Rompimento com Lisboa. Carta de D. Pedro a D.
João VI
de repúdio aos decretos das Cortes (22 set. 1822)
Rio, 22 de setembro de 1822
Meu Pai e Senhor,
Tive a honra de receber de Vossa Majestade uma
carta datada de 3 de agosto, na qual Vossa Majestade me repreende pelo modo de
escrever e falar da facção luso-espanhola (se Vossa Majestade me permitir, eu
e meus irmãos brasileiros lamentamos muito o estado de coação em que Vossa
Majestade jaz sepultado); eu não tenho outro modo de escrever, e como o verso
era para ser medido pelos infames deputados europeus e brasileiros do partido
dessas despóticas cortes executivas, legislativas e judiciárias, cumpria ser
assim; e como eu agora, mais bem informado, sei que Vossa Majestade está
positivamente preso, escrevo (esta última sobre pastas já decididas pelos
brasileiros) do mesmo modo porque, com perfeito conhecimento de causa estou
capacitado que o estado de coação a que Vossa Majestade se acha reduzido e que
o faz obrar bem contrariamente ao seu gênio liberal. Deus nos livrasse se outra
coisa pensássemos.
Embora se decrete a minha deserdação, embora se
cometam todos os atentados que em clubes carbonários forem forjados, a causa não
retrogradará, e eu, antes de morrer, direi aos meus caros brasileiros: "Vêde
o fim de quem se expôs pela pátria, imitai-me."

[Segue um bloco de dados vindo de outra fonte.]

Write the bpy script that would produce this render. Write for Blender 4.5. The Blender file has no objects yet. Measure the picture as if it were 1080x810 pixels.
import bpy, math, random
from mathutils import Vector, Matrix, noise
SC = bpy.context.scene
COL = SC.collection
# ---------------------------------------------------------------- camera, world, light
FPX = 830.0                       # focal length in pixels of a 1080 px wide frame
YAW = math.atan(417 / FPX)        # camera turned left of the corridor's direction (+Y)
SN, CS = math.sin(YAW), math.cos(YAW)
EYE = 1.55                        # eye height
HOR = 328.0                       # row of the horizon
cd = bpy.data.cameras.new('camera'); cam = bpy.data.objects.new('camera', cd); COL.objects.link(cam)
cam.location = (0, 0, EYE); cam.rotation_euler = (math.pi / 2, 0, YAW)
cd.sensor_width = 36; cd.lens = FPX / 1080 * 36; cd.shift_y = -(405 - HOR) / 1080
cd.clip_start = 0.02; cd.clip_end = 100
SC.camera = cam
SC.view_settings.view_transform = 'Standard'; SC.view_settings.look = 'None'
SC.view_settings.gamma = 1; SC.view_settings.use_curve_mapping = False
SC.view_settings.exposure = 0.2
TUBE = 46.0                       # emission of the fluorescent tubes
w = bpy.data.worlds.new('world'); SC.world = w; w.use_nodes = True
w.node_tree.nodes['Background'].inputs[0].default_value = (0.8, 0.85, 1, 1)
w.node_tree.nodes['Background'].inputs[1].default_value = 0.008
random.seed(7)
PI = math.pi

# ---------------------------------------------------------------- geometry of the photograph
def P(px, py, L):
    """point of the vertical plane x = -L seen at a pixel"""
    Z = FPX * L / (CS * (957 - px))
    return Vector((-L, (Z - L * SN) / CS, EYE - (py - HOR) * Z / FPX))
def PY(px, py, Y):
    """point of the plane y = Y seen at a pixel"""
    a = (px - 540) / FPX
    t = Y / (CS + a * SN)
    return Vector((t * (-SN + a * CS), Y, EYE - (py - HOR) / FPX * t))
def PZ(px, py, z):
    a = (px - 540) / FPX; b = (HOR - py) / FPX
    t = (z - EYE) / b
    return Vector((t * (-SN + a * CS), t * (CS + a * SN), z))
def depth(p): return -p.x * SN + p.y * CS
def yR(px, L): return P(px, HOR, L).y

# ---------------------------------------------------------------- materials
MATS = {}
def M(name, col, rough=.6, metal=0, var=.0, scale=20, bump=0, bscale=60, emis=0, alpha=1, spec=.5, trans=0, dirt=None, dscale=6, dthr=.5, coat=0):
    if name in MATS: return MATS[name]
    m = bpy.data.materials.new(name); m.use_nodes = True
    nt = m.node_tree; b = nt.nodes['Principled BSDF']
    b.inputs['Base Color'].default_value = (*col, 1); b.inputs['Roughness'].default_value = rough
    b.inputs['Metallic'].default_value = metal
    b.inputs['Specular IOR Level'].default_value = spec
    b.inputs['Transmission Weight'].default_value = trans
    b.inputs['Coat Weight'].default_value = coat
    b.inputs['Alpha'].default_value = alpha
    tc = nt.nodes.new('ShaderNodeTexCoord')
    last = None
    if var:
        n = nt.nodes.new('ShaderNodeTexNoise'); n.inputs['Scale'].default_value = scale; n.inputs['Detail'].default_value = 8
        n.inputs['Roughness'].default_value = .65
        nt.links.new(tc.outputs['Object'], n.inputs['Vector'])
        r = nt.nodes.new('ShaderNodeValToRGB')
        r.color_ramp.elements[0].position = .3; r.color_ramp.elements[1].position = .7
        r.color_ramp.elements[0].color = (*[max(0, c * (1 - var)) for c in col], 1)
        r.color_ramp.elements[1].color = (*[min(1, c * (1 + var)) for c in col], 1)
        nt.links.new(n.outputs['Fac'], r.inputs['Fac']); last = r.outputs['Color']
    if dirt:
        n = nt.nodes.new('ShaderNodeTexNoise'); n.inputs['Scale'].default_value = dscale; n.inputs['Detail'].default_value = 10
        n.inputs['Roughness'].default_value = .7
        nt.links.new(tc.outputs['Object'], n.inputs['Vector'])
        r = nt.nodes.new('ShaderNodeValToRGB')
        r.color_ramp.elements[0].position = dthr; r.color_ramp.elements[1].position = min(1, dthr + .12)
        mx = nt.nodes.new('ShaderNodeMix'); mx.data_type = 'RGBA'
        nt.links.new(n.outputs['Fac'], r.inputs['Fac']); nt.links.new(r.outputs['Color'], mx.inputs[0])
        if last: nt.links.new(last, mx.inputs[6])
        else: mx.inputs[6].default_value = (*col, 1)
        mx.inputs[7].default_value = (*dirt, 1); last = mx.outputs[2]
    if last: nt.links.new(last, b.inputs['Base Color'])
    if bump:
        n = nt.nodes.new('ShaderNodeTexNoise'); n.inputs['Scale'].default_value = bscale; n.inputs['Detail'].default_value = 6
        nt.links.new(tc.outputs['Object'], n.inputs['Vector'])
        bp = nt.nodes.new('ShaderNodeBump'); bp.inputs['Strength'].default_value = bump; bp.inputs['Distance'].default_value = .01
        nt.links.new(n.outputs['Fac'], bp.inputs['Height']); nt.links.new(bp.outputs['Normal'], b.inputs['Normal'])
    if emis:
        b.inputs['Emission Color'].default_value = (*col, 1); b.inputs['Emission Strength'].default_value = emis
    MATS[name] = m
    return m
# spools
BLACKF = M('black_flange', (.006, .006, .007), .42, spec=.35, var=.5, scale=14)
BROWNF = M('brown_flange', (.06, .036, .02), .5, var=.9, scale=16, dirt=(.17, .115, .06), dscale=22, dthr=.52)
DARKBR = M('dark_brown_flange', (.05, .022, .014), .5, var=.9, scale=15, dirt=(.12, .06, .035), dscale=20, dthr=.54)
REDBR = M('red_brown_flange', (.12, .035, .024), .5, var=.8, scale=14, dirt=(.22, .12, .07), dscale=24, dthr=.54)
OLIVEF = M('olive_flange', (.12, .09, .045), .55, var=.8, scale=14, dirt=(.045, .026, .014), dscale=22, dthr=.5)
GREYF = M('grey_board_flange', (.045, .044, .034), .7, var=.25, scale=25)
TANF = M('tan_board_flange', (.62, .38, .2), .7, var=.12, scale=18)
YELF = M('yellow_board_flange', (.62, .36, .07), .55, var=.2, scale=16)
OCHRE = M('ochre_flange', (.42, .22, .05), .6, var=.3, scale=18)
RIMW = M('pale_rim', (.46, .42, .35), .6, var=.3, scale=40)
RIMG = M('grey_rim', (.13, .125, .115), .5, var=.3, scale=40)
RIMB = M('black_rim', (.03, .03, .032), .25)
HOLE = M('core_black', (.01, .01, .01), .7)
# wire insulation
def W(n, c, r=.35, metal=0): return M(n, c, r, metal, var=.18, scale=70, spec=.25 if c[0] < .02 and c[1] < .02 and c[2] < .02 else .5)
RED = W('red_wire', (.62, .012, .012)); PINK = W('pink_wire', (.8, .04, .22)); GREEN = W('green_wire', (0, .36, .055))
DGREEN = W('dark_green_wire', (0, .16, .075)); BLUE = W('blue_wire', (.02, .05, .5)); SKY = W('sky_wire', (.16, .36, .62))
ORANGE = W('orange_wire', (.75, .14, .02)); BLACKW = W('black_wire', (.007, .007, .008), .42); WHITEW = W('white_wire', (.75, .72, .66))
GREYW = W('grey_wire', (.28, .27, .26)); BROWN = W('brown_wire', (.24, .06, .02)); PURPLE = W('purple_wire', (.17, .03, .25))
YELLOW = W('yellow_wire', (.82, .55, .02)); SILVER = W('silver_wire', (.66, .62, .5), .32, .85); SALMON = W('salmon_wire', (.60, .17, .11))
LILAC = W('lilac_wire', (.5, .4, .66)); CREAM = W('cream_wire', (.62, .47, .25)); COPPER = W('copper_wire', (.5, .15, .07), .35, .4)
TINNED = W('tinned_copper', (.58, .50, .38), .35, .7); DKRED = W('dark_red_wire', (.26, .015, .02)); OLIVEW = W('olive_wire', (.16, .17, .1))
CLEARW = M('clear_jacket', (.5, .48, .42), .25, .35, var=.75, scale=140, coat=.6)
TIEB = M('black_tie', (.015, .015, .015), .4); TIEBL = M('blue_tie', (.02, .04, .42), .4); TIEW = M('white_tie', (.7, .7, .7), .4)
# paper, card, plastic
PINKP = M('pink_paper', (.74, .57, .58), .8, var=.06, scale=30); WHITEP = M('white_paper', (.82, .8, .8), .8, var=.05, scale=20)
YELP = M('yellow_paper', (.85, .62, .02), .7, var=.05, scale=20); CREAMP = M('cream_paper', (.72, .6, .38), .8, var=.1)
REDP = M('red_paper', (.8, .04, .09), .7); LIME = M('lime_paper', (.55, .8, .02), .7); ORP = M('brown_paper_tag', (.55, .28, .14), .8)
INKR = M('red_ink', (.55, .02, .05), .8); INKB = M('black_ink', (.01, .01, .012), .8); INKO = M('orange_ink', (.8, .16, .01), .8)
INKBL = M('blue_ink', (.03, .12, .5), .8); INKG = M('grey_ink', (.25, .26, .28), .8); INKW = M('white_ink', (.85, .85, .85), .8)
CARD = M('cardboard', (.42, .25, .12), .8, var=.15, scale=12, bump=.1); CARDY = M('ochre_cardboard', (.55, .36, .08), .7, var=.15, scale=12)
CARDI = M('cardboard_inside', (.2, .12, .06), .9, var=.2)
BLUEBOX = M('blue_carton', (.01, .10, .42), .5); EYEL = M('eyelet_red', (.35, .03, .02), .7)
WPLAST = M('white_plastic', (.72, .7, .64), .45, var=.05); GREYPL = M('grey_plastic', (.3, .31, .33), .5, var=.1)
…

Vossa Majestade manda-me, que digo! mandam as
Cortes por Vossa Majestade, que eu faça executar e execute seus decretos; para
eu os fazer executar e executá-los era necessário que nós brasileiros livres,
obedecêssemos à facção; responderemos em duas palavras: "Não
queremos."
Se o povo de Portugal teve direito de se
constituir - revolucionariamente - está claro que o povo do Brasil o tem
dobrado, porque vai-se constituindo, respeitando-me a mim e às autoridades
estabelecidas.
Firme nestes inabaláveis princípios, digo
(tomando a Deus por testemunha e ao mundo inteiro), a essa cálifa sangüinária,
que eu, como Príncipe Regente do Reino do Brasil e seu defensor perpétuo, hei
por bem declarar a todos os decretos pretéritos dessas facciosas, horrorosas,
maquiavélicas, desorganizadoras, hediondas e pestíferas Cortes, que ainda não
mandei executar, e todos os mais fizeram para o Brasil, nulos, írritos, inezequíveis,
e como tais como um vento absoluto, que é sustentado pelos brasileiros todos,
que unidos a mim, me ajudam a dizer: "De Portugal nada; não queremos
nada".
Se esta declaração tão franca
irritar mais os ânimos desses lusos-espanhóis, que mandem tropas aguerridas e
ensaiadas na guerra civil, que lhes faremos ver qual é o valor brasileiro. Se
por descoco se atreverem a contrariar nossa santa causa, em breve verão o mar
coalhado de corsários e a miséria, a fome e tudo quanto lhes pudermos dar em
trooo de tantos benefícios, será praticado contra esses corifeus; mas quê!
quando os desgraçados portugueses os conhecerem bem, eles lhe darão o justo prêmio.
Jazemos por muito tempo nas trevas; hoje vemos a
luz. Se Vossa Majestade cá estivesse seria respeitado, e então veria que o
povo brasileiro sabendo prezar sua liberdade e independência se empenha em
respeitar a autoridade real, pois não é um bando de vis carbonários e
assassinos, como os que têm Vossa Majestade no mais ignominioso cativeiro.
Triunfa e triunfará a independência brasílica,
ou a morte nos há de custar.
O Brasil será escravizado, mas os brasileiros, não:
porque enquanto houver sangue em nossas veias há de correr, e primeiramente hão
de conhecer melhor o - Rapazinho - e até que ponto chega a sua capacidade,
apesar não ter viajado pelas Cortes estrangeiras.
Peço a Vossa Majestade que mande apresentar esta
às Cortes! às Cortes que nunca foram gerais, e que são hoje em dia só de
Lisboa, para que tenham com que se divirtam, e gastem ainda um par de moedas a
este tísico tesouro.
Deus guarde a preciosa vida e saúde de Vossa
Majestade, como todos nós brasileiros desejamos.
Sou de Vossa Majestade, com todo o respeito, filho
que muito o ama e súdito que muito o venera.